═════ Source excerpt ═════
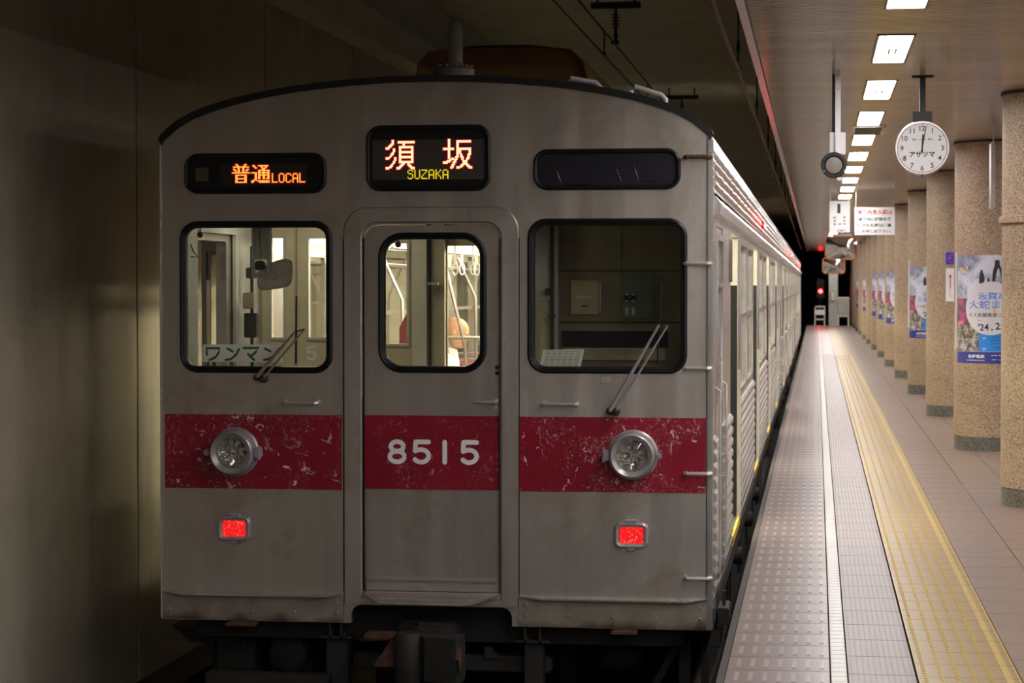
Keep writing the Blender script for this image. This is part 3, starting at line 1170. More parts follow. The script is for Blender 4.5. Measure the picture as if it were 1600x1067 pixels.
# front door leaf, recessed
dh = rrF(595, 368, 755, 579, .11)
m = MB().plate(rrF(569, 352, 781, 925, .07, rb=.002), [dh], YF + .014, YF + .05)
door = tp('front_door', m, 'steel_door')
m = MB().box(F(571, 0)[0], F(779, 0)[0], YF + .004, YF + .02, F(0, 924)[1], F(0, 912)[1])
m.box(F(574, 0)[0], F(776, 0)[0], YF + .0, YF + .02, F(0, 908)[1], F(0, 904)[1])
tp('bottom_rail', m, 'steel', door)
m = MB().box(F(567, 0)[0], F(569.5, 0)[0], YF - .004, YF + .014, F(0, 925)[1], F(0, 372)[1])
m.box(F(780, 0)[0], F(782, 0)[0], YF - .004, YF + .014, F(0, 925)[1], F(0, 372)[1])
tp('door_seal', m, 'rubber', door)


def gasket(name, px0, py0, px1, py1, r, wd, parent, y0=YF):
    L = []
    for ins, dy in ((0, 0), (.003, -.010), (wd * .35, -.015), (wd * .6, -.011), (wd * .66, -.016), (wd * .92, -.012), (wd, 0), (wd, .03)):
        L.append(y3(rrF(px0, py0, px1, py1, r, ins, n=9), y0 + dy))
    return tp(name, MB().loft(L), 'rubber', parent)


def pane(name, px0, py0, px1, py1, r, parent, y, mat='glass'):
    lp = rrF(px0, py0, px1, py1, r, 0, n=9)
    m = MB().plate(lp, [], y, y + .004)
    return tp(name, m, mat, parent, smooth=0)


gasket('window_seal', 281, 345, 520, 583, .095, .036, train)
pane('windscreen', 287, 351, 514, 577, .08, train, YF + .012)
gasket('window_seal', 824, 341, 1074, 584, .095, .036, train)
pane('windscreen', 830, 347, 1068, 578, .08, train, YF + .012)
gasket('window_seal', 590, 363, 760, 583, .125, .036, door, YF + .014)
pane('door_glass', 596, 369, 754, 577, .10, door, YF + .024)

# red bands
def band(px0, py0, px1, py1, mat, parent, y, name='red_band', label=None):
    x0, x1 = F(px0, 700)[0], F(px1, 700)[0]
    z1, z0 = F((px0 + px1) / 2, py0)[1], F((px0 + px1) / 2, py1)[1]
    return tp(name, MB().box(x0, x1, y, y + .004, z0, z1), mat, parent, label, smooth=0)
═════
## [Required work]
Output exactly the span of lines from the top of the listing through the line holding "return tp(name, m, mat, parent, smooth=0)", and leave every picture out.

## [Response]
Keep writing the Blender script for this image. This is part 3, starting at line 1170. More parts follow. The script is for Blender 4.5. Measure the picture as if it were 1600x1067 pixels.
# front door leaf, recessed
dh = rrF(595, 368, 755, 579, .11)
m = MB().plate(rrF(569, 352, 781, 925, .07, rb=.002), [dh], YF + .014, YF + .05)
door = tp('front_door', m, 'steel_door')
m = MB().box(F(571, 0)[0], F(779, 0)[0], YF + .004, YF + .02, F(0, 924)[1], F(0, 912)[1])
m.box(F(574, 0)[0], F(776, 0)[0], YF + .0, YF + .02, F(0, 908)[1], F(0, 904)[1])
tp('bottom_rail', m, 'steel', door)
m = MB().box(F(567, 0)[0], F(569.5, 0)[0], YF - .004, YF + .014, F(0, 925)[1], F(0, 372)[1])
m.box(F(780, 0)[0], F(782, 0)[0], YF - .004, YF + .014, F(0, 925)[1], F(0, 372)[1])
tp('door_seal', m, 'rubber', door)


def gasket(name, px0, py0, px1, py1, r, wd, parent, y0=YF):
    L = []
    for ins, dy in ((0, 0), (.003, -.010), (wd * .35, -.015), (wd * .6, -.011), (wd * .66, -.016), (wd * .92, -.012), (wd, 0), (wd, .03)):
        L.append(y3(rrF(px0, py0, px1, py1, r, ins, n=9), y0 + dy))
    return tp(name, MB().loft(L), 'rubber', parent)


def pane(name, px0, py0, px1, py1, r, parent, y, mat='glass'):
    lp = rrF(px0, py0, px1, py1, r, 0, n=9)
    m = MB().plate(lp, [], y, y + .004)
    return tp(name, m, mat, parent, smooth=0)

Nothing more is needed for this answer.